Ends and means after the caliphate
On September 10 the Brookings Institution hosted a panel discussion entitled “The Counter-ISIS Coalition: Diplomacy and Security in Action.” The panel featured two former special presidential envoys to the Global Coalition to Counter ISIL: General John Allen, current President of Brookings, and Brett McGurk, a nonresident senior fellow at the Carnegie Endowment for International Peace. Lise Grande, who served as Deputy Special Representative of the United Nations Assistance Mission for Iraq during the height of the campaign against ISIS, joined the panel through a video link from Amman. The New Yorker’s Susan B. Glasser moderated.
Allen emphasized that ISIS remains a threat through its residual forces in Syria, the presence of its affiliates in countries like Nigeria, Libya, and the Philippines, and its online influence. McGurk also pointed to the danger of the next generation of jihadi fighters coming from Syria’s al-Hol camp, where 73,000 ISIS women and children are held. Neither the Syrian Democratic Forces who administer the camp nor the US have sufficient resources to manage the threat.
America’s objectives in Syria have broadened under the Trump administration to include countering the remaining ISIS threat, promoting regime change, and removing Iranian forces from the country. Simultaneously, America has reduced the number US troops to around 1000. McGurk stressed that this widening gap between America’s goals in Syria and the resources it has in the country will make it hard to respond to the next crisis. The Turkish-US joint patrols of the safe zone in northern Syria that began last weekend will further draw these limited resources away from managing critical threats like al-Hol.
Both McGurk and Allen attributed the coalition’s successes to three factors: strong American leadership, commitment from an unusually large number of allies, and working by, with, and through local partners that America had previously developed in Iraq. Both argued that in the event of a crisis it would be harder to create a coalition now due to some allies’ loss of trust in American leadership. McGurk also speculated that John Bolton’s departure from the White House will not change these conditions, stating that the Trump administration lacked a functional communication process between the President and the national security adviser prior to Bolton’s tenure.

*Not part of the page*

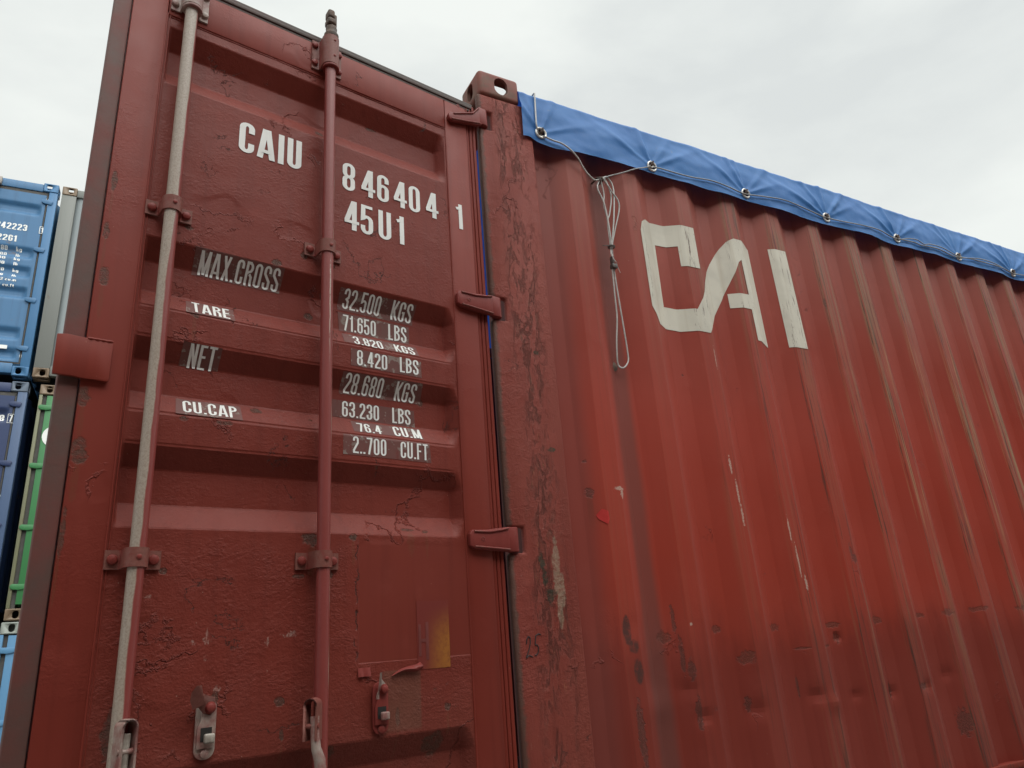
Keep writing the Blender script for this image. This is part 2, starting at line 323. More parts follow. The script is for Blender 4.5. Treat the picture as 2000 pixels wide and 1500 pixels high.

Grande noted that while UN stabilization usually begins by trying to fixing entire systems, in Iraq they took a bottom-up approach to repairing electricity, water, and sanitation grids. During the stabilization of Ramadi, UN workers coordinated with Iraqi forces to enter cities as soon as they were liberated and set up mobile electricity grids consisting of generators on trucks. They hired local engineers to connect each house to the generators as families returned to them. While past stabilization programs have taken 2 years to reconnect electricity grids, in Ramadi families had power within 2 hours of returning home. Grande described this as both the largest and most successful stabilization effort in the UN’s history, which she said was possible due to the strength of the Iraqi government’s commitment, an Iraqi private sector with great engineering capabilities, and support from the coalition and the United States.
Grande also credits the success the UN had in stabilizing these cities to the premium Iraqi forces placed on protecting civilians and keeping them in their homes when possible. Each morning during the liberation of Mosul, the UN sent the number of empty beds available in their camps to the Iraqi commanders, who structured their battle plan to ensure only that number of civilians were evacuated from their homes. The Iraqi security forces escorted these families across the front lines, checked them for weapons, and delivered them to aid workers, who got them into temporary housing by nightfall.
Grande contrasted this to the average of four weeks it takes civilians to get humanitarian assistance in most active conflict zones. The Iraqi security forces were also able to protect 90% of the residents of East Mosul in their homes, limiting the number of evacuees needing immediate assistance. She concluded that the commitment of the Iraqi government to protecting civilians, support from the Iraqi private sector, and the strength of America’s coalition leadership were critical to the UN’s success in stabilizing newly liberated cities. Without those conditions the UN will not be able to recreate this success in stabilizing future conflict zones.